U.S. couldn’t defeat terrorism?

  1. The bombing by the Islamic State Khorasan Province on August 26 outside Kabul airport that killed about 200 Afghans and 13 Americans at a time when the U.S. was scrambling to evacuate its citizens from Afghanistan was a tragic testimony to everything that went wrong with America’s war on terror.
  2. When the S. exited Afghanistan, the Taliban, which never fully severed its ties with al-Qaeda, was back in power in Kabul and the country was emerging as the new base of the Islamic State.
  3. S. President Joe Biden says the war on terror will continue. But the U.S.’s options are limited. It has lost its base in Afghanistan.
  4. Its alliance with Pakistan, which goes back to the Cold War, is over. Afghanistan’s neighbouring countries refuse to host an American base.
  5. This will impact intelligence operations. Even if the U.S. wants to carry out a drone strike in Afghanistan (which is not an effective counter-terrorism strategy anyway), it will have to fly the machines from the Gulf, based on intelligence collected from afar.
  6. If the U.S. couldn’t defeat terrorism after fighting two decades in Afghanistan along with Pakistan, how is it going to fight it in a Taliban-controlled Afghanistan from bases in the Gulf?

 

Conclusion:

The wars also triggered a massive outflow of refugees from the affected countries to neighbouring nations and the faraway West where the populist far-right, already on the ascent after the 2008 financial crisis, turned it into a political weapon.

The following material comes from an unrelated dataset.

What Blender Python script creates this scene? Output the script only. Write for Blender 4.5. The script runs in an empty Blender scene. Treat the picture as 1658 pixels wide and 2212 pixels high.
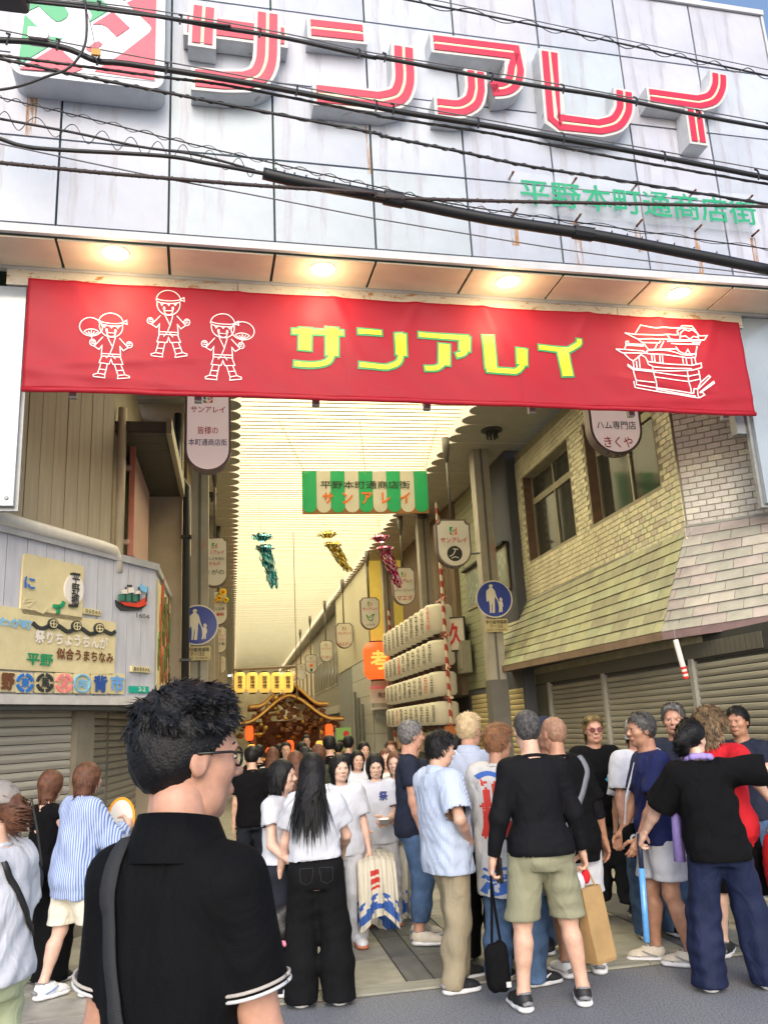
import bpy, math, random
import numpy as np
from mathutils import Matrix, Vector
random.seed(7); RNG = np.random.default_rng(7)
SC = bpy.context.scene
COL = SC.collection
# ---------------------------------------------------------------- camera
CAM_H = 1.68
FPX, PITCH, ROLL, YA, YF = 1808.65, 0.2504186, -0.05087526, -0.184354, 0.224974
def _cam_axes():
    cp, sp, cr, sr = math.cos(PITCH), math.sin(PITCH), math.cos(ROLL), math.sin(ROLL)
    fw = np.array([0, cp, sp]); up = np.array([0, -sp, cp]); rt = np.array([1., 0, 0])
    r2 = cr*rt + sr*up; u2 = -sr*rt + cr*up
    c, s = math.cos(YA), math.sin(YA); Rz = np.array([[c, -s, 0], [s, c, 0], [0, 0, 1]])
    return Rz@r2, Rz@u2, Rz@fw
RT, UP, FW = _cam_axes()
CAM = np.array([0, 0, CAM_H]); FA = YF + YA
cd = bpy.data.cameras.new('camera'); cam = bpy.data.objects.new('camera', cd); COL.objects.link(cam)
cd.sensor_fit = 'HORIZONTAL'; cd.sensor_width = 36; cd.lens = 36*FPX/1658; cd.clip_end = 2000; cd.clip_start = .05
cam.matrix_world = Matrix(((RT[0], UP[0], -FW[0], 0), (RT[1], UP[1], -FW[1], 0), (RT[2], UP[2], -FW[2], CAM_H), (0, 0, 0, 1)))
SC.camera = cam
# ---------------------------------------------------------------- light
world = bpy.data.worlds.new('World'); SC.world = world; world.use_nodes = True
wn = world.node_tree; bg = wn.nodes['Background']
sky = wn.nodes.new('ShaderNodeTexSky'); sky.sky_type = 'NISHITA'; sky.sun_disc = False
SUN_EL, SUN_AZ = math.radians(30), math.radians(188)      # azimuth clockwise from +Y: behind the camera
sky.sun_elevation = SUN_EL; sky.sun_rotation = SUN_AZ; sky.air_density = 1.0; sky.dust_density = 2.0; sky.ozone_density = 1.0
wn.links.new(sky.outputs[0], bg.inputs[0]); bg.inputs[1].default_value = .14
sd = bpy.data.lights.new('sun', 'SUN'); sd.energy = .72; sd.angle = math.radians(45); sd.color = (1, .96, .9)
sun = bpy.data.objects.new('sun', sd); COL.objects.link(sun)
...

During the 2011-15 Libyan and Syrian crises that saw hundreds of thousands of asylum seekers take the perilous boat journey across the Mediterranean Sea to Europe, the far-right harped on Islamophobic rhetoric to drum up support.

The Islamic State-inspired terrorist attacks in the West during this period further strengthened this narrative.

In the end, the regime change wars, which failed to defeat terrorists, came back to divide and haunt the West in a different form.